Monday, 7 November 2011

7th Nov 2011 Owner Of A Lonely Heart

Nov 07B
'Yes', the British Rock group (if you can remember that far back), was performing here in Spain on Saturday night, in the Sant Jordi Club. Very much the fashion in recent years when old timers, after 30, 40 or more years resting and presumably nourishing their talent, ability and vocal cords, decide to come back to dazzle old fans and winning a few new ones.



Theirs is the what's called progressive Rock, with a hint of folk and country. Included in the programme was their most known major hit 'Owner of a lonely heart', also 'Starship trooper' and 'Roundabout', 'You & I' ... All the past glory and energy still there, perhaps even more now, as they had changed somewhat their style and rhythm, making the original music, simple but perfect, now unnecessarily complicated and difficult, with theatrical crescendos. I guess it's the desire and effort to catch up with the times, even to jump ahead a bit of it, to say: 'Hey, we still got it, plenty of it!'
 


In the old days, music was music, a combination of sounds and tones made by skilled hands of talented musicians, playing one or a variety of instruments, emitting suggestive melodies or amazing mixture of sounds; harmonious, contrasting or even clashing, but pleasing and surprising. Nowadays, music performance is even a bigger combination, with many other elements equally important if not more so, than the music itself: stage-sets, creative scenarios, props, gadgets, elaborate lighting that creates atmosphere, and non-stop changing of costumes, extravagant, surprising or even shocking a la Lady Gaga ... Most of all, plenty of marketing. Music is figured somewhere amongst all that.

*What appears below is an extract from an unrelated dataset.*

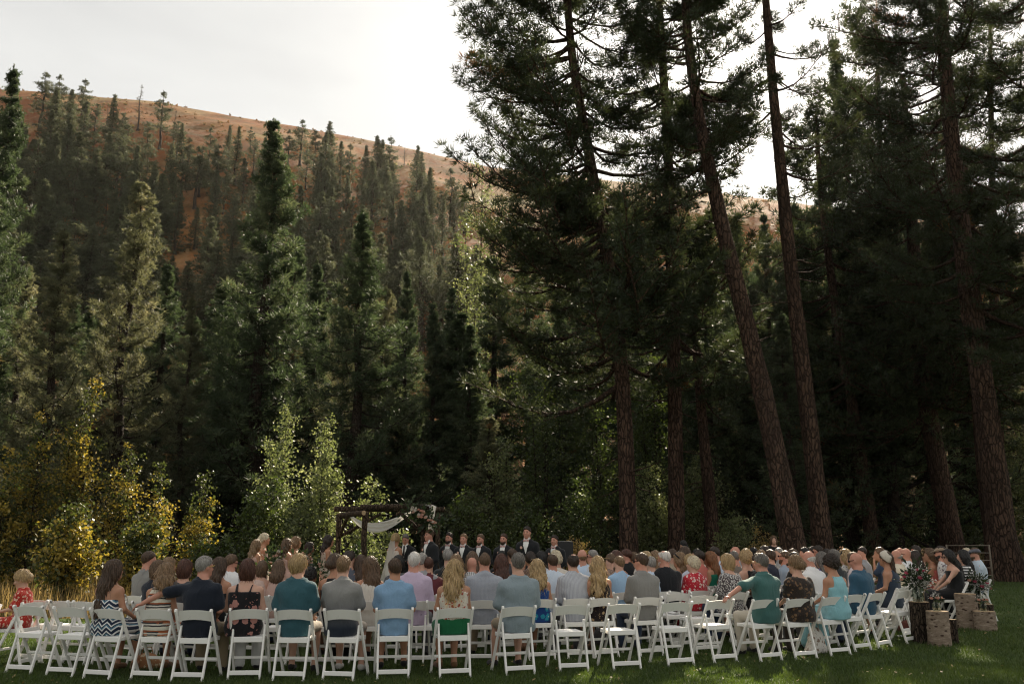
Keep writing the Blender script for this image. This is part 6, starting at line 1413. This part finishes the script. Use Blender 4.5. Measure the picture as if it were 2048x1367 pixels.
stander('photographer in pale grey shirt and black cap bending forward', 1360, 1085, 20.5, R(200), 'm', hair=('short', 'black'), top=P_('plain', (0.45, 0.45, 0.45)), neck='tee', sleeve=0.9, bottom=JEAN, lean=0.25, head=(0, -0.6), arms='hold', extra=(ex_cap(P_('plain', BLACK)),))
# ------------------------------------------------------------------ the arch of logs
M['log'] = m_bark('rough log bark', (0.050, 0.034, 0.024), (0.15, 0.105, 0.07), 2.2, 0.8)
def m_cut():
    t = NT('sawn end grain'); o = t.coord('Object'); n = t.noise(o, 18, 3)
    return t.done(t.bsdf(t.ramp(n, [(0.3, (0.30, 0.20, 0.11)), (0.7, (0.44, 0.32, 0.19))]), 0.85))
M['cut'] = m_cut()
arch = empty('wedding_arch', (x_at(760, 20.2), 20.2, 0)); tag(arch, 'rustic wedding arch of bark covered logs with braces and white drape', 'arch')
A0 = arch.location
def logpart(name, a, b, r, n=12):
    a, b = Vector(a) - A0, Vector(b) - A0; gen = random.Random(len(bpy.data.objects)); k = 7
    pts = [a.lerp(b, i / k) + Vector((gen.gauss(0, .008), gen.gauss(0, .008), gen.gauss(0, .005))) for i in range(k + 1)]
    mb = MB(); mb.tube(pts, [r * gen.uniform(.93, 1.07) for _ in pts], n, True, 0.04, gen); o = mb.build(name, M['log'], arch, True)
    for s_, e, d in ((0, a, a - b), (1, b, b - a)):
        d = d.normalized(); c = MB(); c.tube([e - d * .004, e + d * .006], [r * .88, r * .86], n); c.build('end_grain', M['cut'], o)
    return o
zt = at(760, 1020, 20.2).z
xl, xr = x_at(675, 21.0), x_at(851, 21.0); fl, fr = x_at(728, 19.4), x_at(846, 19.4)
FLp, FRp, BLp, BRp = Vector((fl, 19.4, 0)), Vector((fr, 19.4, 0)), Vector((xl, 21.0, 0)), Vector((xr + .25, 21.2, 0))
up = Vector((0, 0, zt))
for p in (FLp, BLp, FRp, BRp): logpart('post', p - Vector((0, 0, .1)), p + up * 0.975, 0.062)
ext = Vector((0.16, 0, 0.05))
logpart('beam', FLp + up - Vector((.1, 0, -.04)), FRp + up + ext, 0.066)
logpart('beam', BLp + up - Vector((.12, 0, -.05)), BRp + up + ext, 0.066)
logpart('side_beam', BLp + up + Vector((-.02, .22, -.10)), FLp + up + Vector((.0, -.22, -.08)), 0.058)
logpart('side_beam', BRp + up + Vector((0, .2, -.10)), FRp + up + Vector((0, -.2, -.08)), 0.058)
def brace(p, q, t=.55): logpart('brace', p + Vector((0, 0, zt - t)), p.lerp(q, .42) + Vector((0, 0, zt - .05)), 0.040)
brace(BLp, FLp, .62); brace(BLp, BRp, .60); brace(FRp, FLp, .55); brace(BRp, BLp, .55)
def m_drape():
    t = NT('white gauze'); o = t.coord('Object'); s = t.bsdf(t.mix(t.noise(o, 8, 3), (0.66, 0.64, 0.59), (0.78, 0.76, 0.72)), 0.85, t.bump(t.noise(t.mapping(o, (3, 3, 16)), 3, 3), 0.5, 0.03), 0.15)
    return t.done(t.thin(s, (0.75, 0.73, 0.68), 0.4))
M['drape'] = m_drape()
def drape(path, half, name, fold=0.03, up_=Vector((0, 0, 1))):
    V, F = [], []; n = len(path) - 1; m = 14
    for i, (p, hw) in enumerate(zip(path, half)):
        for j in range(m + 1):
            u = j / m * 2 - 1; q = Vector(p) + up_ * (u * hw) + Vector((0.3 * fold, fold, 0)) * math.sin(u * 8 + i * 0.35) * (0.5 + abs(hw) * 2)
            V.append(tuple(q - A0))
    for i in range(n):
        for j in range(m): a = i * (m + 1) + j; F.append((a, a + 1, a + m + 2, a + m + 1))
    return new_obj(name, np_mesh(name, np.array(V), [np.array(F)], M['drape'], True), arch)
s0, s1 = BLp + up + Vector((.28, -.1, -.1)), FRp + up + Vector((-.28, -.02, -.06))
pth, hw = [], []
for i in range(25):
    t_ = i / 24; q = s0.lerp(s1, t_); q.z -= 0.30 * math.sin(math.pi * t_ ** 0.85); pth.append(q); hw.append(0.035 + 0.075 * math.sin(math.pi * t_))
drape(pth, hw, 'drape')
pth = [FRp + up + Vector((-.05, -.02, .085)), FRp + up + Vector((.10, -.05, .10)), FRp + up + Vector((.20, -.06, .06))] + [FRp + Vector((.19 - .012 * i, -.06 + .02 * math.sin(i), zt - .02 - .13 * i)) for i in range(10)]
drape(pth, [.07, .08, .07] + [.06 - .002 * i for i in range(10)], 'drape_tail', 0.02, Vector((1, 0.2, 0)))
# ------------------------------------------------------------------ flowers
def petal_mat(n, c): return m_foliage(n, [(0.0, tuple(q * 0.75 for q in c)), (1.0, c)], 0.3, 0.6, tcol=(1.2, 1.1, 1.1))
M['rose_blush'] = petal_mat('blush petals', (0.74, 0.46, 0.36)); M['rose_white'] = petal_mat('cream petals', (0.82, 0.76, 0.66)); M['rose_pink'] = petal_mat('deep pink petals', (0.60, 0.10, 0.17)); M['rose_peach'] = petal_mat('peach petals', (0.70, 0.36, 0.27))
M['breath'] = petal_mat('small white blossom', (0.78, 0.77, 0.72)); M['greens'] = m_foliage('bouquet greens', [(0.0, (0.018, 0.032, 0.016)), (1.0, (0.060, 0.085, 0.036))], 0.3)
gf = np.random.default_rng(77)
def rose(parent, p, r, mat, n=16):
    V, F = [], []
    for k in range(n):
        t_ = k / n; a = k * 2.4; el = 1.25 - 1.15 * t_; rr = r * (0.25 + 0.75 * t_)
        d = np.array([math.cos(a) * math.cos(el), math.sin(a) * math.cos(el), math.sin(el)]); s_ = np.array([-math.sin(a), math.cos(a), 0]); u_ = np.cross(d, s_)
        c = np.array(p) + d * rr * 0.35; w = rr * 0.62; b = len(V)
        V += [c - u_ * w * .6, c + s_ * w + d * rr * .18, c + u_ * w + d * rr * .5, c - s_ * w + d * rr * .18]; F.append((b, b + 1, b + 2, b + 3))
    o = new_obj('rose', np_mesh('rose', np.array(V), [np.array(F)], M[mat], True, {'tint': gf.uniform(0, 1, len(V))}), parent); return o
def sprig(parent, name, c, R_, n, leaf, mat, flat=1.0, upw=0.3):
    P = np.array(c) + gf.normal(size=(n, 3)) * np.array(R_) * 0.62; D = unit(P - np.array(c) + np.array([0, 0, upw]) * np.mean(R_) + gf.normal(size=(n, 3)) * 0.05)
    s_ = unit(np.cross(D, gf.normal(size=(n, 3)))); L = (leaf * gf.uniform(.6, 1.3, n))[:, None]
    V = np.stack([P, P + D * L * .5 + s_ * L * .26 * flat, P + D * L, P + D * L * .5 - s_ * L * .26 * flat], 1).reshape(-1, 3)
    o_ = new_obj(name, np_mesh(name, V, [np.arange(4 * n).reshape(-1, 4)], M[mat], False, {'tint': np.repeat(gf.uniform(0, 1, n), 4)}), parent); o_['kind'] = 'stuff'; return o_
garl = empty('flower_garland', FRp + up + Vector((.02, -.10, -.10))); tag(garl, 'corner garland of blush and cream roses on the wooden arch', 'flowers')
for i in range(5): sprig(garl, 'greenery', (-.30 + .14 * i, -.02, .10 - .07 * i), (.16, .09, .14), 90, .10, 'greens')
for i in range(26):
    t_ = gf.uniform(0, 1); rose(garl, (-.30 + .56 * t_ + gf.normal() * .05, -.15 + gf.normal() * .03, .13 - .34 * t_ + gf.normal() * .05), gf.uniform(.045, .066), ('rose_blush', 'rose_white', 'rose_peach')[i % 3])
def bouquet(px, py, Y, label, R_=.15, nr=8, kinds=('rose_white', 'rose_blush')):
    b = empty('bouquet', at(px, py, Y)); tag(b, label, 'bouquet', 'bridesmaids bouquets')
    sprig(b, 'greenery', (0, 0, 0), (R_, R_, R_), 130, .085, 'greens')
    mb = MB(); [mb.tube([(gf.normal() * .012, gf.normal() * .012, -.05), (gf.normal() * .03, gf.normal() * .03, -.24)], [.005, .004], 5) for _ in range(7)]; mb.build('stems', M['greens'], b)['kind'] = 'stuff'
    for i in range(nr): rose(b, tuple(unit(gf.normal(size=(1, 3)) + [[0, -.6, .2]])[0] * R_ * .8), gf.uniform(.042, .06), kinds[i % len(kinds)])
bouquet(548, 1112, 17.9, 'bouquet of cream roses held between the two leftmost bridesmaids'); bouquet(532, 1138, 17.4, 'lower bouquet of cream flowers left of the flower girl'); bouquet(638, 1140, 18.6, 'bouquet of cream roses held by the bridesmaid in flowered gown'); bouquet(606, 1118, 18.4, 'bouquet half hidden behind the blond man in teal')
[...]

I remember, in my childhood days, I came across a saying 'Drawing a snake with legs'. Very young kid I might be but I knew well that snake didn't have legs, so I asked my father what that saying meant. He told me the story that 'During a selective competition a group of young aspiring artists had to draw or paint a snake, showing the characteristics of this much feared reptile.



One talented young man had painted a snake as if it's alive, with all it's cunning and vicious character in it's eyes, scheming, ready to strike and devour any being on his slimy path. He finished the drawing in no time at all while the competitors were still struggling hard at their task. To past time until the 'times up' bell rang, he amused himself by idly added legs to his snake. The painting looked absolutely striking but, needless to say, he failed.'



That story describes people who add unnecessary details to something already perfect. But who is to say that should that happens today, his painting of the snake with legs wouldn't become a masterpiece, giving him enormous fame and fortune, exhibited in a prestigious museum or fetching colossal sums of money in an auction?


Dali or Picasso born under the wrong star. Poor guy.